▸ EXERCISE TASK
Repeat the material exactly as it appears.

▸ DATA EXTRACT
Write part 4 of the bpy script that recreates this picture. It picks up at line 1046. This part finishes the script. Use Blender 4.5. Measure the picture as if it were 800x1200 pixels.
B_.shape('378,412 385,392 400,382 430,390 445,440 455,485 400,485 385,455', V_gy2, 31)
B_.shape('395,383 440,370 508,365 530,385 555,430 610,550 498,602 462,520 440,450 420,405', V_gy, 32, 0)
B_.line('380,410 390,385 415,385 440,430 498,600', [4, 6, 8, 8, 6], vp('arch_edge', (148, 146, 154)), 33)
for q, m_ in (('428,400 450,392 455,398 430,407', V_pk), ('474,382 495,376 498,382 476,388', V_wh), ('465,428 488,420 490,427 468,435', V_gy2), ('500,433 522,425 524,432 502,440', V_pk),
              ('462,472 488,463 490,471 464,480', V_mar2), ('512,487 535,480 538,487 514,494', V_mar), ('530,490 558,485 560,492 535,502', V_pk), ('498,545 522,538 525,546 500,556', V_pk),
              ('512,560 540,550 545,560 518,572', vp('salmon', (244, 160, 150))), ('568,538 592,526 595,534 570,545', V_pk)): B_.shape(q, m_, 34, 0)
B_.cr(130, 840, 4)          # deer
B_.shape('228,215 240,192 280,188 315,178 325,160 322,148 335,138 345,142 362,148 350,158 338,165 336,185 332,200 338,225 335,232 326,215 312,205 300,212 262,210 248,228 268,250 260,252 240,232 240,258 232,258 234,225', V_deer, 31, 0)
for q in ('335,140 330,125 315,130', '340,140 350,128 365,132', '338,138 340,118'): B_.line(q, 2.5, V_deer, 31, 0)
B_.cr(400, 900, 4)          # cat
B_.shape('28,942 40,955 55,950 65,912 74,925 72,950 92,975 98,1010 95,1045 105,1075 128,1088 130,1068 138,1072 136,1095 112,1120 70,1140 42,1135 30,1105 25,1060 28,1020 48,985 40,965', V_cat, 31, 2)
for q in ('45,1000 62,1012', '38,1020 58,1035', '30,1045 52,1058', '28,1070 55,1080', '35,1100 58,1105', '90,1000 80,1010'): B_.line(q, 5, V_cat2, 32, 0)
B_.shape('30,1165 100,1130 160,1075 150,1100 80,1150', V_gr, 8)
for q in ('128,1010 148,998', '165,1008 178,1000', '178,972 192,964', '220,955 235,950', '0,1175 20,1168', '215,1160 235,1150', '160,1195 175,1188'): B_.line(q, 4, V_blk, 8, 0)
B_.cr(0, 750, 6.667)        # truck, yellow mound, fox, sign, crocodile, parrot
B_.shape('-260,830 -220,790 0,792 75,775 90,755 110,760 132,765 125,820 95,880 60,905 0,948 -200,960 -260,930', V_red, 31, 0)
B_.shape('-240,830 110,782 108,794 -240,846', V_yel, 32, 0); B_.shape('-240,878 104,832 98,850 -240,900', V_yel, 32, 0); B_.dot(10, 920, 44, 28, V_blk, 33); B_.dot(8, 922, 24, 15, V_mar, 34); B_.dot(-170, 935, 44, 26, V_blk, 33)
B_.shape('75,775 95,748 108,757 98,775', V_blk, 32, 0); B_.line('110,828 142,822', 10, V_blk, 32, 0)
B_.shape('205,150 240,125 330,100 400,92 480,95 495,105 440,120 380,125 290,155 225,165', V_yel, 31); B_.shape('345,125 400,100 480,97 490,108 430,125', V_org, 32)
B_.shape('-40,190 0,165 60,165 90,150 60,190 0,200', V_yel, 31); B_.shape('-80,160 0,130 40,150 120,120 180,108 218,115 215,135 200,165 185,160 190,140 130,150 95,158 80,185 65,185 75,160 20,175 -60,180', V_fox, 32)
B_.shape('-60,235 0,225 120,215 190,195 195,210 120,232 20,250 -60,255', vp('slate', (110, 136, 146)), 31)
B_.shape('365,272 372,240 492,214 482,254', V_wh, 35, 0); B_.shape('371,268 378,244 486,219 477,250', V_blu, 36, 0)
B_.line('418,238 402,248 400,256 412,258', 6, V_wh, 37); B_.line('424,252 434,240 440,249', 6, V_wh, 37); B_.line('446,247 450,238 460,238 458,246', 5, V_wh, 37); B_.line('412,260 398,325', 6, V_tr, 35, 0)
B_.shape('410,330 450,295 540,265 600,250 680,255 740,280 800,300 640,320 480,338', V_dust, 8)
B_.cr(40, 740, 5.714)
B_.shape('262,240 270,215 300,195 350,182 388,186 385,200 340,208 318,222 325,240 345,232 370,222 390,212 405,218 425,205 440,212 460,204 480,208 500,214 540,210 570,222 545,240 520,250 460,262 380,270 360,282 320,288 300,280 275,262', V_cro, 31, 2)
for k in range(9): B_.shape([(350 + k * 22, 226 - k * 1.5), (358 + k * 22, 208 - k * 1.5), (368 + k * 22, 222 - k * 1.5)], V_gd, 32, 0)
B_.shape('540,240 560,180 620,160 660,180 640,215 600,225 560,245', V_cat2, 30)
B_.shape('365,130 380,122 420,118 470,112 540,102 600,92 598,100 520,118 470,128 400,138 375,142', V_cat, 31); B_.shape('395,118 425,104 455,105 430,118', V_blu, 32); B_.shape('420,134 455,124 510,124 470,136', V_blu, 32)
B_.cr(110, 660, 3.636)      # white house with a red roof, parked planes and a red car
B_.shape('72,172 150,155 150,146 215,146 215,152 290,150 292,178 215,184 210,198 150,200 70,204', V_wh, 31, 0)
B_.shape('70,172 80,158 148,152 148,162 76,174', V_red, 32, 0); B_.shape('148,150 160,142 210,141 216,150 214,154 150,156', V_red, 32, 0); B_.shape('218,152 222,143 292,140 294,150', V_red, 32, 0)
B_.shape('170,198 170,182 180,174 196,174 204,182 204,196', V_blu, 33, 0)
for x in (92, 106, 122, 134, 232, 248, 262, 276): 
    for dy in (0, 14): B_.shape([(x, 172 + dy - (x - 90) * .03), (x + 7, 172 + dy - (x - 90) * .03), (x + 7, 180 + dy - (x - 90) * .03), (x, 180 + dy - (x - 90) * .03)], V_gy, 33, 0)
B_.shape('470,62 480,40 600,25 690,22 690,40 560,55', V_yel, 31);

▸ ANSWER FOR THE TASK
Write part 4 of the bpy script that recreates this picture. It picks up at line 1046. This part finishes the script. Use Blender 4.5. Measure the picture as if it were 800x1200 pixels.
B_.shape('378,412 385,392 400,382 430,390 445,440 455,485 400,485 385,455', V_gy2, 31)
B_.shape('395,383 440,370 508,365 530,385 555,430 610,550 498,602 462,520 440,450 420,405', V_gy, 32, 0)
B_.line('380,410 390,385 415,385 440,430 498,600', [4, 6, 8, 8, 6], vp('arch_edge', (148, 146, 154)), 33)
for q, m_ in (('428,400 450,392 455,398 430,407', V_pk), ('474,382 495,376 498,382 476,388', V_wh), ('465,428 488,420 490,427 468,435', V_gy2), ('500,433 522,425 524,432 502,440', V_pk),
              ('462,472 488,463 490,471 464,480', V_mar2), ('512,487 535,480 538,487 514,494', V_mar), ('530,490 558,485 560,492 535,502', V_pk), ('498,545 522,538 525,546 500,556', V_pk),
              ('512,560 540,550 545,560 518,572', vp('salmon', (244, 160, 150))), ('568,538 592,526 595,534 570,545', V_pk)): B_.shape(q, m_, 34, 0)
B_.cr(130, 840, 4)          # deer
B_.shape('228,215 240,192 280,188 315,178 325,160 322,148 335,138 345,142 362,148 350,158 338,165 336,185 332,200 338,225 335,232 326,215 312,205 300,212 262,210 248,228 268,250 260,252 240,232 240,258 232,258 234,225', V_deer, 31, 0)
for q in ('335,140 330,125 315,130', '340,140 350,128 365,132', '338,138 340,118'): B_.line(q, 2.5, V_deer, 31, 0)
B_.cr(400, 900, 4)          # cat
B_.shape('28,942 40,955 55,950 65,912 74,925 72,950 92,975 98,1010 95,1045 105,1075 128,1088 130,1068 138,1072 136,1095 112,1120 70,1140 42,1135 30,1105 25,1060 28,1020 48,985 40,965', V_cat, 31, 2)
for q in ('45,1000 62,1012', '38,1020 58,1035', '30,1045 52,1058', '28,1070 55,1080', '35,1100 58,1105', '90,1000 80,1010'): B_.line(q, 5, V_cat2, 32, 0)
B_.shape('30,1165 100,1130 160,1075 150,1100 80,1150', V_gr, 8)
for q in ('128,1010 148,998', '165,1008 178,1000', '178,972 192,964', '220,955 235,950', '0,1175 20,1168', '215,1160 235,1150', '160,1195 175,1188'): B_.line(q, 4, V_blk, 8, 0)
B_.cr(0, 750, 6.667)        # truck, yellow mound, fox, sign, crocodile, parrot
B_.shape('-260,830 -220,790 0,792 75,775 90,755 110,760 132,765 125,820 95,880 60,905 0,948 -200,960 -260,930', V_red, 31, 0)
B_.shape('-240,830 110,782 108,794 -240,846', V_yel, 32, 0); B_.shape('-240,878 104,832 98,850 -240,900', V_yel, 32, 0); B_.dot(10, 920, 44, 28, V_blk, 33); B_.dot(8, 922, 24, 15, V_mar, 34); B_.dot(-170, 935, 44, 26, V_blk, 33)
B_.shape('75,775 95,748 108,757 98,775', V_blk, 32, 0); B_.line('110,828 142,822', 10, V_blk, 32, 0)
B_.shape('205,150 240,125 330,100 400,92 480,95 495,105 440,120 380,125 290,155 225,165', V_yel, 31); B_.shape('345,125 400,100 480,97 490,108 430,125', V_org, 32)
B_.shape('-40,190 0,165 60,165 90,150 60,190 0,200', V_yel, 31); B_.shape('-80,160 0,130 40,150 120,120 180,108 218,115 215,135 200,165 185,160 190,140 130,150 95,158 80,185 65,185 75,160 20,175 -60,180', V_fox, 32)
B_.shape('-60,235 0,225 120,215 190,195 195,210 120,232 20,250 -60,255', vp('slate', (110, 136, 146)), 31)
B_.shape('365,272 372,240 492,214 482,254', V_wh, 35, 0); B_.shape('371,268 378,244 486,219 477,250', V_blu, 36, 0)
B_.line('418,238 402,248 400,256 412,258', 6, V_wh, 37); B_.line('424,252 434,240 440,249', 6, V_wh, 37); B_.line('446,247 450,238 460,238 458,246', 5, V_wh, 37); B_.line('412,260 398,325', 6, V_tr, 35, 0)
B_.shape('410,330 450,295 540,265 600,250 680,255 740,280 800,300 640,320 480,338', V_dust, 8)
B_.cr(40, 740, 5.714)
B_.shape('262,240 270,215 300,195 350,182 388,186 385,200 340,208 318,222 325,240 345,232 370,222 390,212 405,218 425,205 440,212 460,204 480,208 500,214 540,210 570,222 545,240 520,250 460,262 380,270 360,282 320,288 300,280 275,262', V_cro, 31, 2)
for k in range(9): B_.shape([(350 + k * 22, 226 - k * 1.5), (358 + k * 22, 208 - k * 1.5), (368 + k * 22, 222 - k * 1.5)], V_gd, 32, 0)
B_.shape('540,240 560,180 620,160 660,180 640,215 600,225 560,245', V_cat2, 30)
B_.shape('365,130 380,122 420,118 470,112 540,102 600,92 598,100 520,118 470,128 400,138 375,142', V_cat, 31); B_.shape('395,118 425,104 455,105 430,118', V_blu, 32); B_.shape('420,134 455,124 510,124 470,136', V_blu, 32)
B_.cr(110, 660, 3.636)      # white house with a red roof, parked planes and a red car
B_.shape('72,172 150,155 150,146 215,146 215,152 290,150 292,178 215,184 210,198 150,200 70,204', V_wh, 31, 0)
B_.shape('70,172 80,158 148,152 148,162 76,174', V_red, 32, 0); B_.shape('148,150 160,142 210,141 216,150 214,154 150,156', V_red, 32, 0); B_.shape('218,152 222,143 292,140 294,150', V_red, 32, 0)
B_.shape('170,198 170,182 180,174 196,174 204,182 204,196', V_blu, 33, 0)
for x in (92, 106, 122, 134, 232, 248, 262, 276): 
    for dy in (0, 14): B_.shape([(x, 172 + dy - (x - 90) * .03), (x + 7, 172 + dy - (x - 90) * .03), (x + 7, 180 + dy - (x - 90) * .03), (x, 180 + dy - (x - 90) * .03)], V_gy, 33, 0)
B_.shape('470,62 480,40 600,25 690,22 690,40 560,55', V_yel, 31);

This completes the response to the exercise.